The difference between a tagline and slogan

At a glance, it’s easy to see why so many people use the terms slogan and tagline interchangeably.

After all, there needs to be a more distinct difference between a slogan and tagline. Both options add extra depth to your branding, and most include a couple of words or a phrase. However, the overall purpose and impact of slogans and taglines can be quite different.

When it comes to choosing between a tagline or slogan for your business, think about:

Purpose

Slogans are designed to convey the company’s mission, while taglines address the brand’s image. A slogan is more focused on advertising, while taglines are more intended for public relations and raising awareness about your company.

Taglines rarely tell your customers what your company does, but they provide insight into your vision.

Word count

Both slogans and taglines are generally easy to read and quick. However, slogans can often be a little longer than taglines. Taglines typically keep things as short as possible because they can sometimes be placed within the brand logo.

Duration

Slogans are intended for a single product or campaign in most cases. While some slogans can last a lot longer, taglines are generally chosen to become the face of the brand for as long as possible.

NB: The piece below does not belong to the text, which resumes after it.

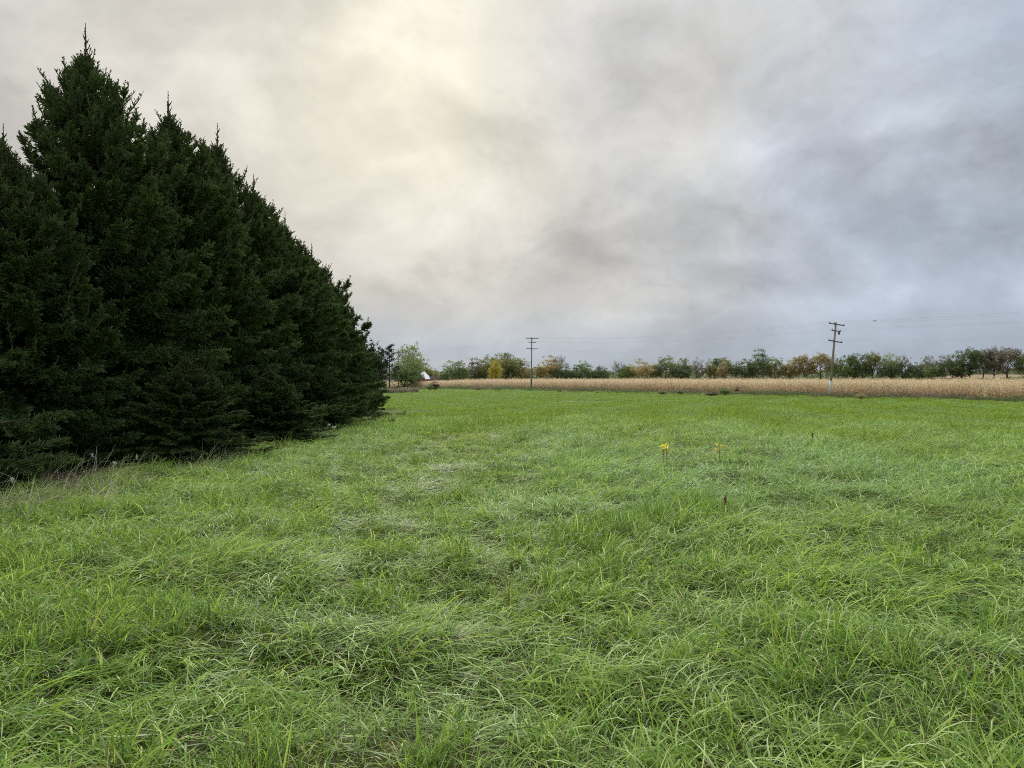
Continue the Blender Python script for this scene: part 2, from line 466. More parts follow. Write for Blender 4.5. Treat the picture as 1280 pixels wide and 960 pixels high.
# ------------------------------------------------------------------ geometry-node scatter for uncountable growth
LIB = {}
def library(name, meshes, mat):
    c = bpy.data.collections.new(name)
    for i, me in enumerate(meshes):
        me.materials.append(mat)
        o = bpy.data.objects.new('%s_source_%02d' % (name, i), me); c.objects.link(o)
    return c
def scatter(name, label, cat, P, rot, scl, idx, tint, coll, zs=None):
    me = bpy.data.meshes.new(name); n = len(P)
    me.vertices.add(n); me.vertices.foreach_set('co', np.asarray(P, np.float32).ravel())
    a = me.attributes.new('rot', 'FLOAT_VECTOR', 'POINT'); a.data.foreach_set('vector', np.asarray(rot, np.float32).ravel())
    sc = np.stack([scl, scl, scl if zs is None else zs], -1)
    a = me.attributes.new('scl', 'FLOAT_VECTOR', 'POINT'); a.data.foreach_set('vector', sc.astype(np.float32).ravel())
    a = me.attributes.new('idx', 'INT', 'POINT'); a.data.foreach_set('value', np.asarray(idx, np.int32))
    a = me.attributes.new('tint', 'FLOAT', 'POINT'); a.data.foreach_set('value', np.asarray(tint, np.float32))
    o = link(name, me); tag(o, label, cat, kind='stuff')
    ng = bpy.data.node_groups.new(name + '_scatter', 'GeometryNodeTree')
    ng.interface.new_socket('Geometry', in_out='INPUT', socket_type='NodeSocketGeometry')
    ng.interface.new_socket('Geometry', in_out='OUTPUT', socket_type='NodeSocketGeometry')
    N = ng.nodes; L = ng.links
    gi = N.new('NodeGroupInput'); go = N.new('NodeGroupOutput')
    iop = N.new('GeometryNodeInstanceOnPoints'); ci = N.new('GeometryNodeCollectionInfo')
    ci.inputs[0].default_value = coll; ci.inputs[1].default_value = True; ci.inputs[2].default_value = True
    def na(nm, t):
        q = N.new('GeometryNodeInputNamedAttribute'); q.data_type = t; q.inputs[0].default_value = nm; return q.outputs[0]
    L.new(gi.outputs[0], iop.inputs['Points']); L.new(ci.outputs[0], iop.inputs['Instance'])
    iop.inputs['Pick Instance'].default_value = True
    L.new(na('idx', 'INT'), iop.inputs['Instance Index'])
    L.new(na('scl', 'FLOAT_VECTOR'), iop.inputs['Scale'])
    e2r = N.new('FunctionNodeEulerToRotation'); L.new(na('rot', 'FLOAT_VECTOR'), e2r.inputs[0])
    L.new(e2r.outputs[0], iop.inputs['Rotation'])
    L.new(iop.outputs[0], go.inputs[0])
    md = o.modifiers.new('scatter', 'NODES'); md.node_group = ng
    return o

def blades(r, n, radius, length, lsd, e0, esd, az, azsd, curl, csd, width, tone_lo=0.0, tone_hi=0.92, straw=0.05, z0=0.0, K=4):
    """arching strips; returns verts, quads, tris, tone, along"""
    a = r.uniform(0, 2 * np.pi, n); q = radius * np.sqrt(r.uniform(0, 1, n))
    bx = q * np.cos(a); by = q * np.sin(a); bz = r.uniform(0, 1, n) * z0
    L = np.clip(r.normal(length, lsd, n), 0.25 * length, 2 * length)
    E = np.radians(r.normal(e0, esd, n)); A = np.radians(r.normal(az, azsd, n)) if azsd < 170 else r.uniform(0, 2 * np.pi, n)
    C = np.radians(np.abs(r.normal(curl, csd, n))); D = np.radians(r.normal(0, 22, n))   # sideways drift
    Wd = width * r.uniform(0.6, 1.35, n)
    tw = r.uniform(-0.9, 0.9, n)
    ts = np.linspace(0, 1, K + 1)
    P = np.zeros((n, K + 1, 3)); p = np.stack([bx, by, bz], -1); P[:, 0] = p
    Vv = np.zeros((n, 2 * K + 1, 3)); al = np.zeros((n, 2 * K + 1))
    kink = r.uniform(0, 1, n) < 0.12
    for k in range(K + 1):
        t = ts[k]
        el = E - C * t ** 1.2 - np.where(kink & (t > 0.5), 1.0, 0.0); azk = A + D * t
        d = np.stack([np.cos(el) * np.cos(azk), np.cos(el) * np.sin(azk), np.sin(el)], -1)
        if k > 0:
            p = p + d * (L / K)[:, None]
            p[:, 2] = np.maximum(p[:, 2], 0.006 + 0.01 * r.uniform(0, 1, n))
        P[:, k] = p
        side = np.stack([-np.sin(azk), np.cos(azk), np.zeros(n)], -1)
        nrm = np.cross(d, side)
        s = side * np.cos(tw * (0.3 + t))[:, None] + nrm * np.sin(tw * (0.3 + t))[:, None]
        w = Wd * (0.75 + 0.5 * t - 1.05 * t * t) * 0.5
        if k < K:
            Vv[:, 2 * k] = p - s * w[:, None]; Vv[:, 2 * k + 1] = p + s * w[:, None]
            al[:, 2 * k] = t; al[:, 2 * k + 1] = t
        else:
            Vv[:, 2 * K] = p; al[:, 2 * K] = 1
    base = np.arange(n)[:, None] * (2 * K + 1)
    Q = []
    for k in range(K - 1):
        Q.append(np.stack([base[:, 0] + 2 * k, base[:, 0] + 2 * k + 1, base[:, 0] + 2 * k + 3, base[:, 0] + 2 * k + 2], -1))
    Q = np.concatenate(Q)
    T = np.stack([base[:, 0] + 2 * K - 2, base[:, 0] + 2 * K - 1, base[:, 0] + 2 * K], -1)
    tone = r.uniform(tone_lo, tone_hi * 0.97, n)
    tone = np.where(r.uniform(0, 1, n) < straw, r.uniform(0.93, 1, n), tone)
    return Vv.reshape(-1, 3), Q, T, np.repeat(tone, 2 * K + 1), al.ravel()
def join(parts):
    V = []; Q = []; T = []; a = []; l = []; o = 0
    for v, q, t, x, y in parts:
        V.append(v); Q.append(q + o); T.append(t + o); a.append(x); l.append(y); o += len(v)
    return np.concatenate(V), np.concatenate(Q), np.concatenate(T), np.concatenate(a), np.concatenate(l)
def tuft_mesh(name, parts):
    V, Q, T, tn, al = join(parts)
    return mesh_np(name, V, Q, T, {'tone': tn, 'along': al})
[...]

The way taglines and slogans are developed can also differ. Slogans usually evolve when companies run a marketing campaign, while taglines are designed early in branding.

Slogan vs. tagline

Do you need a slogan or tagline?

The debate of slogan vs. tagline can take time to understand. However, by diving a little deeper into the meaning behind both of these tools, you can start to see how they serve different purposes.

Taglines and slogans are great for connecting with your target audience and accelerating growth for your company. Of course, like any branding asset, it’s essential to choose your slogans and taglines carefully.

Make sure you know exactly what message you’re sending before you publish your new phrase.